Mmm, Geoffrey Beevers.

Ever since 2003’s Master, I’ve been hooked on this guy’s portrayal of the Master. What a deliciously evil voice. I’ll follow him anywhere… even into a story featuring Yee Jee Tso. What is it with Big Finish’s determination to cast that guy in roles that pair his flat, performanceless voice with people who can not just actually act, but do so superbly? First, we had to suspend our disbelief at the idea that Yee Jee Tso could somehow be Ian Collier’s nephew in Excelis Decays, now we’re putting up with him in Mastermind asking the Master asinine questions every 30 seconds.

Mastermind brings back Captain Matheson and Warrant Officer Sato, two UNIT officers in charge of security at “the Vault”. They were originally introduced in Tales from the Vault, and primarily seem to exist to give Daphne Ashbrook and Yee Jee Tso something to do for Big Finish, since they apparently can’t reprise their TV movie characters of Grace and Chang Lee. I don’t really get the point of them, in this story at least (I haven’t heard Tales from the Vault). They’re pretty generic, mostly serving to ask the Master questions. Except each one has an Important Backstory Motivation that feels far too simple. Matters are compounded by the fact that Matheson needs to provide exposition to Sato for the audience’s benefit, so we’re asked to believe that UNIT would assign someone to interrogate the Master who had learned that UNIT was holding the Master captive 30 seconds ago.
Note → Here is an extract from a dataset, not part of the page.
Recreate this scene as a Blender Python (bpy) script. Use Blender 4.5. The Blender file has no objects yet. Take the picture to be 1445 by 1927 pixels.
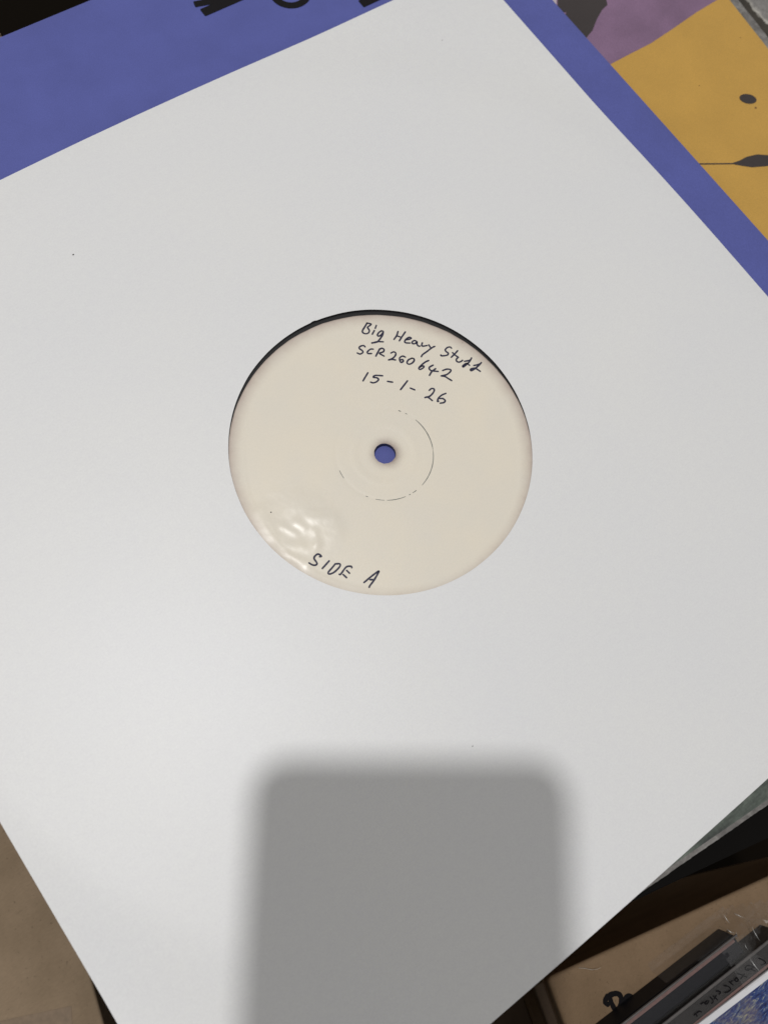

The Master’s story is decent, picking up from the end of the TV movie, and even weaving in the events of Short Trips: The Centenarian. Unfortunately, it covers over a century, and it’s a little too expansive, much of the time being a summary of events. The fundamental idea — that the Master might have been a crime boss for decades — has awesome potential, but we just get a couple of flimsy vignettes. I want to see some big schemes! Complicated plans! Wheels within wheels! Insane ambition! Not him hypnotising a couple mooks. These vignettes are weakened by the fact that they require Yee Jee Tso to play three or four different characters. It turns out that he can either do an accent that’s so terrible it’s unintentionally comic… or he can just do the exact same voice he always does. He’s got a big range.

But then, not even Beevers seems able to figure out how to do his Master voice and a gangster voice at the same time. Other than that, though, Beevers is delightful as always as his domineering, seductive self. I like Jonathan Morris’s idea that, in some way, Beever is the essential evil core of the Master, always lurking within him, both savage and suave. One can’t help but feel that Matheson and Sato are a bit beneath his notice, however.

Things aren’t aided much by Daniel Brett’s music, which wavers between over-the-top and tonally inappropriate (pompous when sinister is called for, for example).

I think if you were to delete Matheson and Sato, bring in a new second voice, and focus in one specific time period, you could have had a really cool crime story featuring the Master. As a Doctor-less side-step to the range, we haven’t seen anything like it in The Companion Chronicles except The Mahogany Murderers. Unfortunately, what we got is too flimsy to stimulate much interest.

Mastermind (by Jonathan Morris; starring Geoffrey Beevers) was released by Big Finish Productions in July 2013.